Northern Illinois yields are 209 bushels per acre for corn-after-soybeans and 58 bushels per acre of soybeans-after-corn.  These yields are trend yields for northern Illinois and are below the average yields for the last t,hree years. Yields have been exceptional in Illinois for the past several years (see farmdoc daily, September 5, 2018).  From 2016 to 2018, yields averaged 221 bushels per acre for corn and 63 bushels per acre for soybeans.  Rather than building budgets with continuing exceptional yields, a longer-term trendline provides a more prudent prediction based on historical yields.
 
Prices used in budgets are $3.60 per bushel for corn and $8.50 per bushel for soybeans, close to current bids for 2019 grain. The $3.60 corn price is near the average price received in the past three years.  On the other hand, soybean prices are much lower.  Soybean prices averaged $9.18 in 2016, $9.66 in 2016, and $9.85 in 2017.  Much lower soybean prices result in lower projections for soybean returns.
 
The budgets include $7 per acre of ARC/PLC payments.  These payments are based on corn prices being below the $3.70 reference price, thereby generating Price Loss Coverage (PLC) payments.  These payments assumes that a new farm bill or extension of the 2018 Farm Bill is passed, that the passed legislation allows the choice between Agricultural Risk Coverage (ARC) and PLC, and that most farmers choose PLC for corn.
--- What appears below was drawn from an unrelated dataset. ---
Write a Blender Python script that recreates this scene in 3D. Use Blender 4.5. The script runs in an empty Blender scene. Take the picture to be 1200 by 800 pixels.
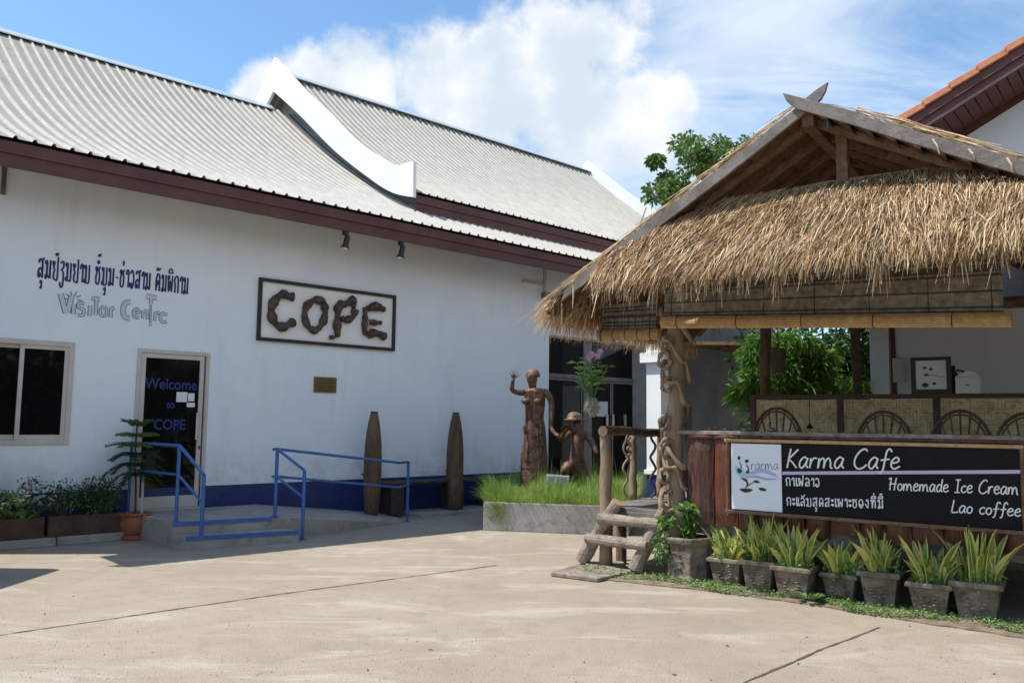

This $7 per acre estimated payment is applied to both corn and soybean acres as commodity title program payments are made on base acres, and not on planted acres.
 
Revenue totals $759 per acre for corn-after-soybeans and $500 per acre for soybeans-after-corn.
 
Non-land Costs
 
Non-land costs are projected at $585 per acre for corn-after-soybeans and $357 per acre for soybeans-after-corn. Rising energy prices are leading to increases in some farm level costs (see farmdoc daily, June 21, 2018). Major cost items with increases include fertilizer, pesticides, fuel and oil. Also, interest costs are increasing due to higher interest rates.
 
Operator and Farmland Return
 
Operator and farmland returns are projected at $174 per acre for corn-after-soybeans and $143 per acre for soybeans-after-corn.  For the first time since 2013, corn is projected to be more profitable than soybeans (see Figure 1), potentially leading to more corn planting in 2019.
 
 
Land charges need to be subtracted from operator and land returns to arrive at a return to the farmer.  If farmland is cash rented, the cash rent must be below the operator and land return for the farmer to have positive returns.  In 2018, cash rents in northern Illinois averaged $238 per acre, well above the 2019 operator and land return projections of $174 per acre for corn-after-soybeans and $143 per acre for soybeans-after-corn.
 
Commentary
 
Projected returns for 2019 are very low.  This return level is similar to return levels in 2005, more than ten years ago (see Figure 1).  In 2005, average cash rent in northern Illinois was $137 per acre, $101 per acre lower than current cash rent levels.
 
Obviously, the fall of 2019 is far away and much can change.  Higher prices would considerably help improve the outlook.  Whether prices will rise is an open question, likely depending on whether tariff disputes are resolved.  Without price increases, however, returns will be low.  Even continued exceptional yields, like those in recent years, would still result in losses.  For example, a 221 bushel per acre corn-after-soybean yield — the last-three year average – would result in an operator and land return of $218 per acre, still below the $238 per acre average cash rent.
 
While there is hope for a brightened outlook, current budgets indicate losses on rented land in 2019.  Incomes in 2018 could be reasonable given exceptional yields and Market Facilitation Program payments (see farmdoc daily, September 11, 2018).  Actively conserving cash from 2018 operations while cutting capital investments and other costs where possible seems prudent. Consider all possible options for lowering cash rents and moving to variable cash rents.  Even given these measures, it seems unlikely that enough costs will be cut for farmers to have positive returns on rented farmland in 2018 without substantial positive movement in commodity prices.
 
Extreme caution seems the order of the day moving into 2019.  Again, prices hopefully will improve thereby brightening a bleak situation.